What is being asked: Output a verbatim copy of the data, cut off after the line that contains "5.35, 2.8)), M['plaster'])".

Data segment:
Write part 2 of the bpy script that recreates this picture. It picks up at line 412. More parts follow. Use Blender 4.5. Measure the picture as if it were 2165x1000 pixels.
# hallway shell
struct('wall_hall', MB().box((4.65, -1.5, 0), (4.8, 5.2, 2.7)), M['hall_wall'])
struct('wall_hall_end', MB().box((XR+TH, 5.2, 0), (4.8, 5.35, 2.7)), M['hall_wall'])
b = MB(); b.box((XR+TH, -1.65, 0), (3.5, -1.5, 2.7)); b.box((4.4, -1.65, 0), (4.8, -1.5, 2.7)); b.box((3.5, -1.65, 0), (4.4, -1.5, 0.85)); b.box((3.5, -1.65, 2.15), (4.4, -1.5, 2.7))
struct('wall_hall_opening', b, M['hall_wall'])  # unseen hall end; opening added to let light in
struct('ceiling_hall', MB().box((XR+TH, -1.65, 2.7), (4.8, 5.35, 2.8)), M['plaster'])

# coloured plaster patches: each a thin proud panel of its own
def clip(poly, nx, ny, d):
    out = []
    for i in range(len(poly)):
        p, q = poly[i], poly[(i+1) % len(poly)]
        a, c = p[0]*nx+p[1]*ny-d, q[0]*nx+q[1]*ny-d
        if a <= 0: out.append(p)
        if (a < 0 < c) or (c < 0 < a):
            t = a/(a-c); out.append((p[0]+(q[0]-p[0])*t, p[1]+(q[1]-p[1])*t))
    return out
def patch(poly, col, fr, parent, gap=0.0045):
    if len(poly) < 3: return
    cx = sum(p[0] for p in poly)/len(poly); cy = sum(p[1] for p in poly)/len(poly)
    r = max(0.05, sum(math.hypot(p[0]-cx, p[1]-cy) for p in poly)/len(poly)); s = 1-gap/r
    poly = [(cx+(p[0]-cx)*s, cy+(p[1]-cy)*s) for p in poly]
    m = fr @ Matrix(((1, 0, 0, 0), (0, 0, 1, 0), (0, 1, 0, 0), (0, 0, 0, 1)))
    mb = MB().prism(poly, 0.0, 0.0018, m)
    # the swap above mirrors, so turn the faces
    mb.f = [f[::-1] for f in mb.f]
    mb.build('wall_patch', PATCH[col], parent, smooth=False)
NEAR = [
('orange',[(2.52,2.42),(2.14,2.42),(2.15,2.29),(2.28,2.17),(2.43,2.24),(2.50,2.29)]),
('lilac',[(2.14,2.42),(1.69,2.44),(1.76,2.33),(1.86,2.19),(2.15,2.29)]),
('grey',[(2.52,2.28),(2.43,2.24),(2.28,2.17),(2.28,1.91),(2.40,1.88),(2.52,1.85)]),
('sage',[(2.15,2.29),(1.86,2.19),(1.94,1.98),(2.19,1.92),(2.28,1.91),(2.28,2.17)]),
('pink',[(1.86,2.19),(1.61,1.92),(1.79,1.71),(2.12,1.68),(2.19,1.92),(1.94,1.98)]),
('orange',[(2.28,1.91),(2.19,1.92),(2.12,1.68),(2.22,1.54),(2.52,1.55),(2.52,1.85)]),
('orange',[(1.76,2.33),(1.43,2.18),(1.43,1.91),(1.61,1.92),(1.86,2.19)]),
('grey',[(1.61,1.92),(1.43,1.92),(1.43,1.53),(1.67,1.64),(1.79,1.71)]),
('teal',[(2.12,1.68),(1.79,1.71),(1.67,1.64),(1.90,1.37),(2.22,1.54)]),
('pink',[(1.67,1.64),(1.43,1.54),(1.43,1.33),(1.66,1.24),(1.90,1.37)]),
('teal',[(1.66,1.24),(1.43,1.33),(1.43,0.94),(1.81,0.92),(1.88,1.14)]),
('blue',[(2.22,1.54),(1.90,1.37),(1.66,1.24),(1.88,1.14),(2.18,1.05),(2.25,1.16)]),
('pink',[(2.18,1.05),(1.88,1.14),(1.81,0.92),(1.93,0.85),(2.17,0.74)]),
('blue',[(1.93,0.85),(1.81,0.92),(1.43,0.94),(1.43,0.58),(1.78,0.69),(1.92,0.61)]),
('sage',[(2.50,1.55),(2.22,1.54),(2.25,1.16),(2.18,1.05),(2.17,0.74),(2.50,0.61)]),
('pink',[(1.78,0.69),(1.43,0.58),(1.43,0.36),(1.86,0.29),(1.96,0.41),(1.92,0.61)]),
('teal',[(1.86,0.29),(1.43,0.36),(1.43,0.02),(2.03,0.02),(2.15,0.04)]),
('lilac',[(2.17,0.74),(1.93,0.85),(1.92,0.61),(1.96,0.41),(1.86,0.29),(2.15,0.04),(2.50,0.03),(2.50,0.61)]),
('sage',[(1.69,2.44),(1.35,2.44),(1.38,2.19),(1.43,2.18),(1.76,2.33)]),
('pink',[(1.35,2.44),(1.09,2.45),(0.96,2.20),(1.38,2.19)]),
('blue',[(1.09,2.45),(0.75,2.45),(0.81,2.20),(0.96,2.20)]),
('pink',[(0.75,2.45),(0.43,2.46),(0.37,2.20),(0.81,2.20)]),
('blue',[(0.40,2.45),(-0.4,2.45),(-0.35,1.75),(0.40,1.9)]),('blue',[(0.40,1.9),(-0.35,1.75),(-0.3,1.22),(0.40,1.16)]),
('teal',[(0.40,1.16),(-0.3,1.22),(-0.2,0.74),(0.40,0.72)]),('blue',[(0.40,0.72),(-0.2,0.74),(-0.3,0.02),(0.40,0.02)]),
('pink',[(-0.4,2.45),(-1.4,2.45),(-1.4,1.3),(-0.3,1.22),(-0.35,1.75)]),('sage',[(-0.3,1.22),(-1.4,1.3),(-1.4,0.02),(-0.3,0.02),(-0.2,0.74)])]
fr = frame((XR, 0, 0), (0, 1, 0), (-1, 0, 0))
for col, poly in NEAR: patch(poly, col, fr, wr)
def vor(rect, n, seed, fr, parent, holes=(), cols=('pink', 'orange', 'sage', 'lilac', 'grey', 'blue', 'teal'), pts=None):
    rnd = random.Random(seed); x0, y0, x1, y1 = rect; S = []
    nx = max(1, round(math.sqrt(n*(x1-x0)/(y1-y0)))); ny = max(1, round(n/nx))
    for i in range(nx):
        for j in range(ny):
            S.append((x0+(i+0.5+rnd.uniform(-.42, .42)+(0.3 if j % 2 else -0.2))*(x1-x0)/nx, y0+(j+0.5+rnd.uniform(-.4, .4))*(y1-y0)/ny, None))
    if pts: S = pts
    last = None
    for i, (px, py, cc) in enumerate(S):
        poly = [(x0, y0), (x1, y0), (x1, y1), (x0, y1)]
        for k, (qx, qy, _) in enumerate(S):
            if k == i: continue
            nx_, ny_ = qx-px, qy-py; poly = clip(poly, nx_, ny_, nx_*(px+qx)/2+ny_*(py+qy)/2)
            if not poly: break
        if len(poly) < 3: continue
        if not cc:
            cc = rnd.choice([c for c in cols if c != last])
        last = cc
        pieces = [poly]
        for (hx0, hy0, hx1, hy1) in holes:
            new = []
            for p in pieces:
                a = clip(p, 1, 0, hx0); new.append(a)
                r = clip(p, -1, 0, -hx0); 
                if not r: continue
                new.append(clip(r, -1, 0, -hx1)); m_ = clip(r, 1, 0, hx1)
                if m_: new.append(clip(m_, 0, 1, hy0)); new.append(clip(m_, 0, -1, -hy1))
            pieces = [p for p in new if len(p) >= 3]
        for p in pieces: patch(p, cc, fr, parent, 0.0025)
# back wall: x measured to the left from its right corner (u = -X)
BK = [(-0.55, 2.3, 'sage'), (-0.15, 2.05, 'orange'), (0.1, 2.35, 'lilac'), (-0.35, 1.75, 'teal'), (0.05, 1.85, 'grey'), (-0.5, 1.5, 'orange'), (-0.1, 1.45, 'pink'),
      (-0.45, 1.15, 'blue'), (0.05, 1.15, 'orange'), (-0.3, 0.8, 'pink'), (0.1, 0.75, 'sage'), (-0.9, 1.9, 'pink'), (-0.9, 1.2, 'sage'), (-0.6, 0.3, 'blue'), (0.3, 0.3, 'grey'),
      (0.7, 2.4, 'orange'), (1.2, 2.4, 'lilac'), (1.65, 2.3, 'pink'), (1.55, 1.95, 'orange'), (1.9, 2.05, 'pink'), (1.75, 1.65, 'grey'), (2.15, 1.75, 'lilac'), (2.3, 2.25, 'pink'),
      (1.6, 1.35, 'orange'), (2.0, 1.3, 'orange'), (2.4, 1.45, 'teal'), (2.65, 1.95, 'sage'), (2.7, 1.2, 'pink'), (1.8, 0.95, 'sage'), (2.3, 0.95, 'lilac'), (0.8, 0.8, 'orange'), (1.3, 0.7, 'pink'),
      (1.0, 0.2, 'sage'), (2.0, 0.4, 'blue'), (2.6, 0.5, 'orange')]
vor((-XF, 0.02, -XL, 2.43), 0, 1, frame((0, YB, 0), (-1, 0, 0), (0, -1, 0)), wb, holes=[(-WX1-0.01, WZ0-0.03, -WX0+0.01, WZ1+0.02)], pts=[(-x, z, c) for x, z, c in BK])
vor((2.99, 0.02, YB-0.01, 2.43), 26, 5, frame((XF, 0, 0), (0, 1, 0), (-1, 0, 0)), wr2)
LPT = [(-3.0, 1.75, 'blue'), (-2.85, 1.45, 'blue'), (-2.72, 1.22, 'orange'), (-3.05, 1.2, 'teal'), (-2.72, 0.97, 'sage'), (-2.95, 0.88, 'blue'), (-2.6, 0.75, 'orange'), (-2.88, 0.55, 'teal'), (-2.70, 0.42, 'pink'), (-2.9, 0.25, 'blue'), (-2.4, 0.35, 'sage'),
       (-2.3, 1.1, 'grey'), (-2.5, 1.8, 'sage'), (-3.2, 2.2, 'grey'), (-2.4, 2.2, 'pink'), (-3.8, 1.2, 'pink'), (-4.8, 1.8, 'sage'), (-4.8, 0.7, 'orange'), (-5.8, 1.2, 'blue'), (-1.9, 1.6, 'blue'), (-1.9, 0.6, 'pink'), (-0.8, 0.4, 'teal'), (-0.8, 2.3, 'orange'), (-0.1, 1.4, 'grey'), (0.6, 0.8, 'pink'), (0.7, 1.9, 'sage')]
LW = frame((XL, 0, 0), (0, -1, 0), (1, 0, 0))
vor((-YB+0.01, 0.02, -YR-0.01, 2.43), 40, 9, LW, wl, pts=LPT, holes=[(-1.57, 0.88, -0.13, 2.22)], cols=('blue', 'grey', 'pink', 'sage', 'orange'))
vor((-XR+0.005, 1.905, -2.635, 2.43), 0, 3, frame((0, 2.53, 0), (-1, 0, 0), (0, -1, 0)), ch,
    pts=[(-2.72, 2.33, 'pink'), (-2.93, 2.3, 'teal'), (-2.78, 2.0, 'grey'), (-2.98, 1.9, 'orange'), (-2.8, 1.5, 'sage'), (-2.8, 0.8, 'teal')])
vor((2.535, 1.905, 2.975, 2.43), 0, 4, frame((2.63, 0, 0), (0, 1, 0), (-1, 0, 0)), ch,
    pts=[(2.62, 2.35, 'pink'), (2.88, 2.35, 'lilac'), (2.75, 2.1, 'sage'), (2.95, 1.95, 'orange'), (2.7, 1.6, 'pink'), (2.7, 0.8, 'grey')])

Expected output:
Write part 2 of the bpy script that recreates this picture. It picks up at line 412. More parts follow. Use Blender 4.5. Measure the picture as if it were 2165x1000 pixels.
# hallway shell
struct('wall_hall', MB().box((4.65, -1.5, 0), (4.8, 5.2, 2.7)), M['hall_wall'])
struct('wall_hall_end', MB().box((XR+TH, 5.2, 0), (4.8, 5.35, 2.7)), M['hall_wall'])
b = MB(); b.box((XR+TH, -1.65, 0), (3.5, -1.5, 2.7)); b.box((4.4, -1.65, 0), (4.8, -1.5, 2.7)); b.box((3.5, -1.65, 0), (4.4, -1.5, 0.85)); b.box((3.5, -1.65, 2.15), (4.4, -1.5, 2.7))
struct('wall_hall_opening', b, M['hall_wall'])  # unseen hall end; opening added to let light in
struct('ceiling_hall', MB().box((XR+TH, -1.65, 2.7), (4.8, 5.35, 2.8)), M['plaster'])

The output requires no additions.